Recent point cloud understanding research suffers from performance drops on unseen data, due to the distribution shifts across different domains. While recent studies use Domain Generalization (DG) techniques to mitigate this by learning domain-invariant features, most are designed for a single task and neglect the potential of testing data. Despite In-Context Learning (ICL) showcasing multi-task learning capability, it usually relies on high-quality context-rich data and considers a single dataset, and has rarely been studied in point cloud understanding. In this paper, we introduce a novel, practical, multi-domain multi-task setting, handling multiple domains and multiple tasks within one unified model for domain generalized point cloud understanding. To this end, we propose Domain Generalized Point-In-Context Learning (DG-PIC) that boosts the generalizability across various tasks and domains at testing time. In particular, we develop dual-level source prototype estimation that considers both global-level shape contextual and local-level geometrical structures for representing source domains and a dual-level test-time feature shifting mechanism that leverages both macro-level domain semantic information and micro-level patch positional relationships to pull the target data closer to the source ones during the testing. Our DG-PIC does not require any model updates during the testing and can handle unseen domains and multiple tasks, \textit{i.e.,} point cloud reconstruction, denoising, and registration, within one unified model. We also introduce a benchmark for this new setting. Comprehensive experiments demonstrate that DG-PIC outperforms state-of-the-art techniques significantly.

Figures (4)

• Figure 1: (a-b) Previous train-time DG techniques for point cloud understanding are typically designed for one task and dedicated to domain-invariant features at training time while ignoring the contribution of the testing data. (c) In contrast, our DG-PIC aims at pulling the testing features to the source ones at dual levels to improve the pre-trained model's generalizability, which does not require any model updates at testing time, excelling at the newly proposed multi-domain and multi-task setting.

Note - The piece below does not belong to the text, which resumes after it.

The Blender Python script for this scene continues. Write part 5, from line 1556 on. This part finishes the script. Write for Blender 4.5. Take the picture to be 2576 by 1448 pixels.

• Figure 2: The proposed DG-PIC. (a) Pre-training: we select an arbitrary sample from source domains and form a query-prompt pair with the current one. The point cloud pairs will tackle the same task. Then, we mask some patches in the target point clouds randomly through the MPM framework and reconstruct them via the Transformer model. (b) Testing: we freeze the pre-trained model, and generalize it towards unseen target sample through two key components: estimating source domain prototypes using global-level and local-level features, aligning target features with source domains by considering macro-level semantic information and micro-level positional relationships. We select the most similar sample from the nearest source as the prompt.

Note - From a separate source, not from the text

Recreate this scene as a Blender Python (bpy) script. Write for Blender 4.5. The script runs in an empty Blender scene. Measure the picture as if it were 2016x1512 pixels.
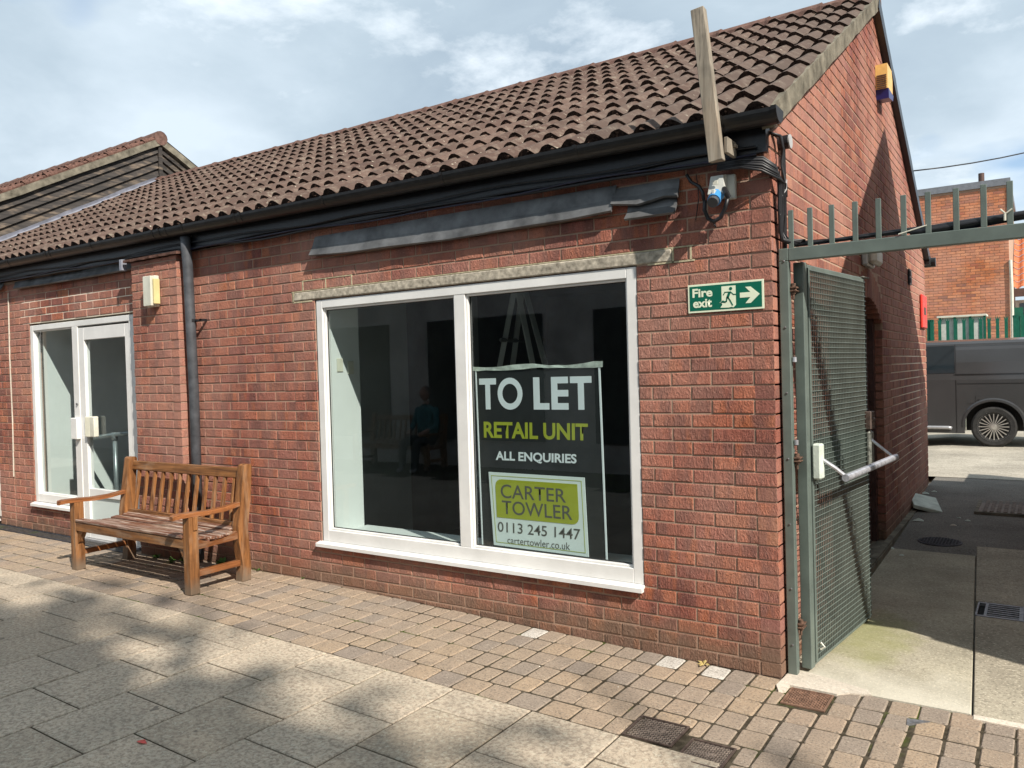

• Figure 3: Illustration of the presented method: (a) Dual-level Source Prototype Estimation. We estimate the prototype of the source domains at the global and local levels and consider the feature distance from the target sample to the prototypes at the dual levels. (b) Dual-level Test-time Target Feature Shifting. We shift the target feature by considering both macro-level semantic information across all source domains and micro-level positional relationships within corresponding patches.
• Figure 4: Visualization results of our DG-PIC and their corresponding targets (denoted as ground truth) under $3$ different tasks, including reconstruction, denoising, and registration. The real-world dataset ScanObjectNN serves as the target domain.